* **Problem**: Could you transcribe the material below exactly, without leaving out a single line?

* **Data rows**:
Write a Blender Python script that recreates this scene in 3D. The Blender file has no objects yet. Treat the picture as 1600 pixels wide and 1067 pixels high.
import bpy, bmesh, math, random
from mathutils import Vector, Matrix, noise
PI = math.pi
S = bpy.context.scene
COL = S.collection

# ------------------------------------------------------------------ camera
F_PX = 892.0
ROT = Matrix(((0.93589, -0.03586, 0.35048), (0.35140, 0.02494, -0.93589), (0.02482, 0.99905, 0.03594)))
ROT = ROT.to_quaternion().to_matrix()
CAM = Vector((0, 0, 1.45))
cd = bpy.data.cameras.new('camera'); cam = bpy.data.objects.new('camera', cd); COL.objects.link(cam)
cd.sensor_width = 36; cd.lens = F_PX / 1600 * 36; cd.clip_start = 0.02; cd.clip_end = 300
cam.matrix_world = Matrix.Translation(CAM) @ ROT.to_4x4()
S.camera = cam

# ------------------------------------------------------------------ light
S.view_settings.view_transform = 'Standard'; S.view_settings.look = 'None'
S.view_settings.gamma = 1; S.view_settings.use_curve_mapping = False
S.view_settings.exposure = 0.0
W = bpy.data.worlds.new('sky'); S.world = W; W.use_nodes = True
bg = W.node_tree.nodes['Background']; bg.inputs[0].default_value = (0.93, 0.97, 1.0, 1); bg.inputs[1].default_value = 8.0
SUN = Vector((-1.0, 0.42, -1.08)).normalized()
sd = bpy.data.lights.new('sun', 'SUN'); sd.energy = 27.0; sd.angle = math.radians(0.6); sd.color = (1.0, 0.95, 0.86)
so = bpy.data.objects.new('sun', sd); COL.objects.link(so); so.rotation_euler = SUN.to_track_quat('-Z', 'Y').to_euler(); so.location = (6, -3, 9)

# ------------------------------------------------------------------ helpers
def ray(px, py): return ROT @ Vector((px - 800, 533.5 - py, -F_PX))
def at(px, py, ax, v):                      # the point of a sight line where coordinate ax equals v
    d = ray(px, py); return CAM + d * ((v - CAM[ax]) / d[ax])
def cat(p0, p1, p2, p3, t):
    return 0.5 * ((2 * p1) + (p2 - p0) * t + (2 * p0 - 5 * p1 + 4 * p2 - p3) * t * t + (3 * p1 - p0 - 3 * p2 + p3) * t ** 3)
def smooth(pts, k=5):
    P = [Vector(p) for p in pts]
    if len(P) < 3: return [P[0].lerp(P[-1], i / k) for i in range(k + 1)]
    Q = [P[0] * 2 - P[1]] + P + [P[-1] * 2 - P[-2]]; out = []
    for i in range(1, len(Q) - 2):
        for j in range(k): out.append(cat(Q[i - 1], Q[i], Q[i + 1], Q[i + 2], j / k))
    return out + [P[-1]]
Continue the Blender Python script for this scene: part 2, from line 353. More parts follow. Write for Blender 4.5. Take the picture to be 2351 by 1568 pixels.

* **Task output**:
Write a Blender Python script that recreates this scene in 3D. The Blender file has no objects yet. Treat the picture as 1600 pixels wide and 1067 pixels high.
import bpy, bmesh, math, random
from mathutils import Vector, Matrix, noise
PI = math.pi
S = bpy.context.scene
COL = S.collection

# ------------------------------------------------------------------ camera
F_PX = 892.0
ROT = Matrix(((0.93589, -0.03586, 0.35048), (0.35140, 0.02494, -0.93589), (0.02482, 0.99905, 0.03594)))
ROT = ROT.to_quaternion().to_matrix()
CAM = Vector((0, 0, 1.45))
cd = bpy.data.cameras.new('camera'); cam = bpy.data.objects.new('camera', cd); COL.objects.link(cam)
cd.sensor_width = 36; cd.lens = F_PX / 1600 * 36; cd.clip_start = 0.02; cd.clip_end = 300
cam.matrix_world = Matrix.Translation(CAM) @ ROT.to_4x4()
S.camera = cam

# ------------------------------------------------------------------ light
S.view_settings.view_transform = 'Standard'; S.view_settings.look = 'None'
S.view_settings.gamma = 1; S.view_settings.use_curve_mapping = False
S.view_settings.exposure = 0.0
W = bpy.data.worlds.new('sky'); S.world = W; W.use_nodes = True
bg = W.node_tree.nodes['Background']; bg.inputs[0].default_value = (0.93, 0.97, 1.0, 1); bg.inputs[1].default_value = 8.0
SUN = Vector((-1.0, 0.42, -1.08)).normalized()
sd = bpy.data.lights.new('sun', 'SUN'); sd.energy = 27.0; sd.angle = math.radians(0.6); sd.color = (1.0, 0.95, 0.86)
so = bpy.data.objects.new('sun', sd); COL.objects.link(so); so.rotation_euler = SUN.to_track_quat('-Z', 'Y').to_euler(); so.location = (6, -3, 9)

# ------------------------------------------------------------------ helpers
def ray(px, py): return ROT @ Vector((px - 800, 533.5 - py, -F_PX))
def at(px, py, ax, v):                      # the point of a sight line where coordinate ax equals v
    d = ray(px, py); return CAM + d * ((v - CAM[ax]) / d[ax])
def cat(p0, p1, p2, p3, t):
    return 0.5 * ((2 * p1) + (p2 - p0) * t + (2 * p0 - 5 * p1 + 4 * p2 - p3) * t * t + (3 * p1 - p0 - 3 * p2 + p3) * t ** 3)
def smooth(pts, k=5):
    P = [Vector(p) for p in pts]
    if len(P) < 3: return [P[0].lerp(P[-1], i / k) for i in range(k + 1)]
    Q = [P[0] * 2 - P[1]] + P + [P[-1] * 2 - P[-2]]; out = []
    for i in range(1, len(Q) - 2):
        for j in range(k): out.append(cat(Q[i - 1], Q[i], Q[i + 1], Q[i + 2], j / k))
    return out + [P[-1]]
Continue the Blender Python script for this scene: part 2, from line 353. More parts follow. Write for Blender 4.5. Take the picture to be 2351 by 1568 pixels.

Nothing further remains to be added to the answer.